Quos sex distinximus gradus
Sku: 54600D0L060
Archival Number: A546
Author: Lonergan, B.
Language(s): Latin
Decade: 1960
Open 54600D0L060.pdf

Description:
5 handwritten schematic pp., dated Feb. 22. from spring 1963 course De Methodo Theologiae. Variations on the theme of moving from implicit to explicit, etc.


Database and descriptions © Copyright 2017 by Robert M. Doran

Transcription:

54600D0L040 – February 22, 1963

 

[Again, not an exact transcription but almost one, with a few things left undetermined -- RD]

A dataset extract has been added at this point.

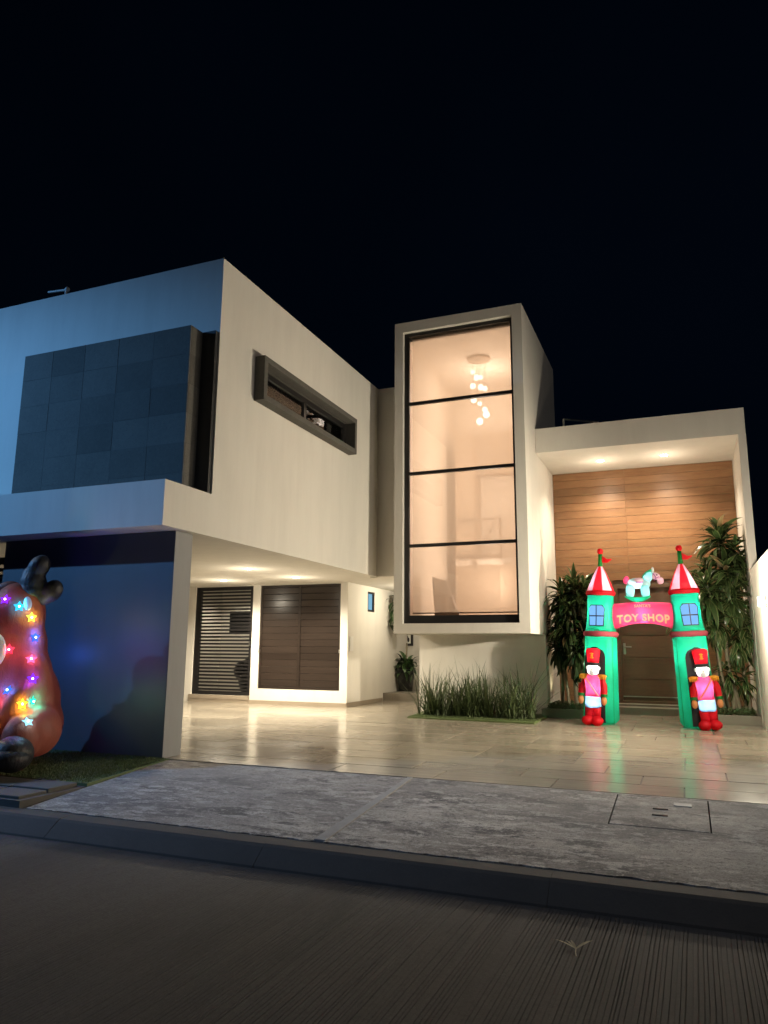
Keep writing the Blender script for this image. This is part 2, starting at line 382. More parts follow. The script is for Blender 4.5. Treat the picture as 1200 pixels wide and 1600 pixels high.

Regarding the six steps that we distinguished [in 54500D0L060], A is to B and C is to D as the implicit is to the explicit, actus exercitus to actus signatus, the vécu to the thématique, verstehen to erklären, the existentiell to the existential, life to theory, experience to experiments, the practical-dramatic subject to the theoretical subject, the perceivable world to the intelligible world. E (historians) combine A and C into a history of religion, of culture, of economic life, etc. They combine B and D into a history of doctrine. And they combine A and C, B and D into the total movement. And with F we encounter a crisis with regard to the first history, the second history, and the third. Again, we have here a heuristic structure, telling us what is to be expected and anticipating a differentiation of methods. The a posteriori in this structure is from the fact of investigations, and these lead to the improvement of methods over the course of time. All this work becomes an a priori in relation to subsequent investigations.

 

What is investigated? Meaning. (1) The formal element is the ‘intentional’: ‘meaning’ corresponding to what is intended, to the very intending itself, and to the ones who intend: both sense and intellect both apprehending and desiring. (2) There is meaning as undifferentiated, total, superdetermined. Undifferentiated: distinctions are lacking between (a) sacred and profane – everything sacred is profaned and everything profane is sacralized; (b) the individual and the community – the individual does not think, judge, choose, act except as part of the community and within traditional structures; (c) the dramatic-practical and the theoretical – a theoretical interest is minimal, but myth and magic satisfy it in the dramatic and practical realms. Total: because distinctions are lacking there is a tendency to the whole, to everything, to being. Superdetermined: meaning is not restricted to one determinate meaning; thus it signifies this determinate thing in such a way that it also and simultaneously signifies a second and a third. (3) This indeterminate meaning occupied the whole life of man increasingly as we go back to the origins. Still, it is not eliminated in times of great culture and civilization either in the multitude or even in the educated. It can be overlooked, as in rationalism, but then it is just devalorizaed, not eliminated. M. Eliade, Images and Symbols. ‘Paradise Lost’ has degenerated into South Pacific, and the goddesses Artemis, Aphrodite, and Athena into movie stars. (4) The character of this undifferentiated meaning: symbolic (Durand), intersubjective (Scheler; Freud-Jung-
Binswanger-Cruchon); incarnate (Marcel, Olier); artistic (Langer, Huyghe).

 

Regarding the symbolic as in Durand, there exist dominant reflexes – equilibrium, swallowing, mating – to which there are associated images, affects, values, and to which almost everything gets associated by likeness and analogy. St George and the dragon: St George represents all the good elements: light, erect position, sitting on the horse, armed, master of himself and of the horse; he does not fear, he is ‘dexter et habilis’; he proceeds against evil. The dragon represents all the objects of fear, horror, repulsion, contempt. Jonah and the whale: Jonah descends, is swallowed, but emerges none the worse after three days and three nights. The whale again is a monster, but is euphemized. Tao, Tree, Swastika [other examples of symbols?]

 

Intersubjective: While Aquinas speaks of how the hand spontaneously moves to protect the head, Lonergan found the same reaction in himself with regard to another. When he was walking up to the Borghese gardens, a mother and her small child were coming down; the child began to fall, and automatically, L reached out. There exists a level of experience where ‘I’ and ‘you’ have not yet been distinguished. The laughter of others makes us laugh; weeping makes us sad; horror makes us fearful.

 

Two headings are left without comment: the incarnate, and combinations.